永作演じる希和子に誘拐され、その後、大人になる恵理菜役を演じた井上は、「監督をはじめ、この作品を愛している方が非常に多く、そのなかで重要な役をやらせていただくことに日々責任を感じていました」とプレッシャーを告白。また、永作とは撮影現場で会う機会がまったくなかったそうで、「どのようなお芝居をされているのかがわからなかった」と苦労を語ると「ここまで悩みながら役と向き合えたことは、とても良い経験になったと思う。終わったときは、ようやく解放されるんだと正直思いました(笑)」と話していた。
一方、井上演じる恵理菜を追うルポライターの千草を演じた小池は、演じた役について「難しくて、監督の求める要求も非常に高かったで、ついていくのに必死。無我夢中で演じた」と当時の心境を吐露。「私が演じる千草は『七日目で死ぬはずの蝉が八日目を生きたら何が見えるのか』と、タイトルの意味である大事なセリフを言う。その部分ではとても緊張した。八日目まで生きることが幸せなのか不幸なのかは、とても大きなテーマ。私は演じてみて、八日目まで生きてほかの人には見えない経験ができるということはとても素晴らしいことじゃないかなと思いました」と語っていた。
自分が産んだ子を誘拐される母親を演じた森口も「みなさん仰っていたように、ひと言で言ってしまえば難しかった。小池さんも監督についていくだけで精一杯だったと仰っていたが、私も監督に導いていただいたことばかりで感謝しています」と振り返っていた。

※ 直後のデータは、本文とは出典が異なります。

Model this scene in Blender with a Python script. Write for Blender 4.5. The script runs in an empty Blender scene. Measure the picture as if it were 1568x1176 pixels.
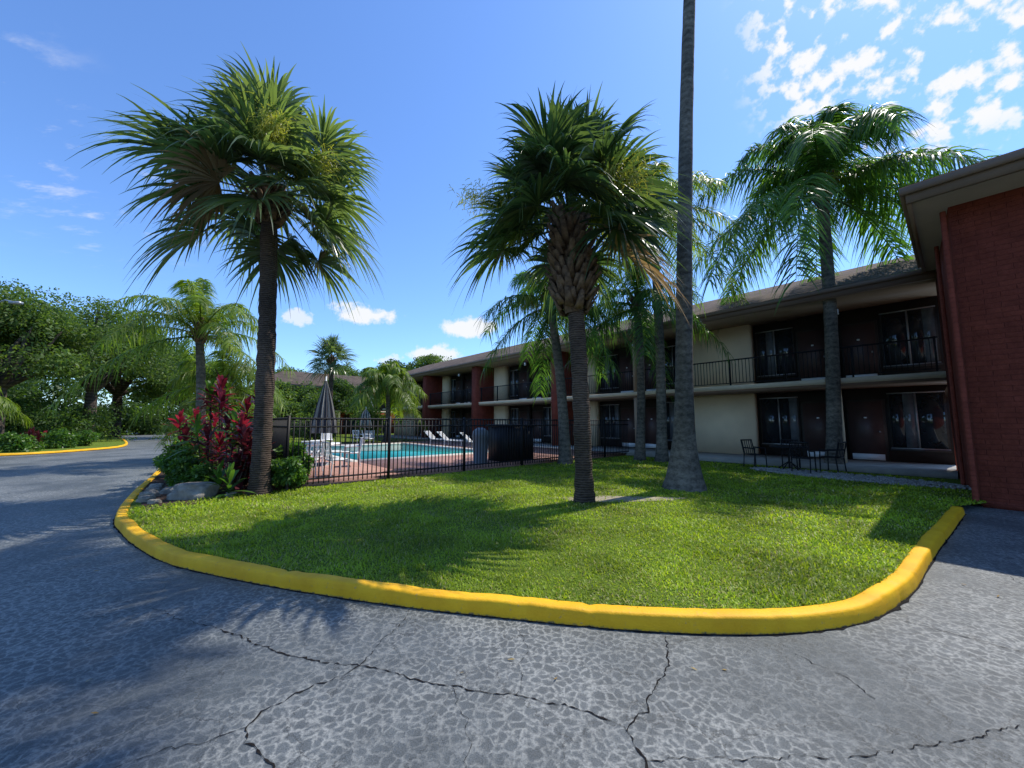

また、これが出産後、初めての仕事となった永作は、「本当に良かったと思うのが、私が子どもの扱いを多少なりとも知っていたこと。赤ちゃんのシーンが多いので、赤ちゃんの扱いがまったくわからなかったら、今回の作品とは別物になった気がします」と、母となったことで自然体の演技ができたことを話し、本作出演を決めた経緯については「台本を読ませていただいたときに、避けては通れない役のような気がした。正直、(本作の撮影スケジュールは)休むつもりで開けていたところだったので、幸か不幸か時間があった。ハードルが高いなと思いながらも、思い切って受けさせてもらいました」と話していた。
『八日目の蝉』は4月29日より全国公開となる。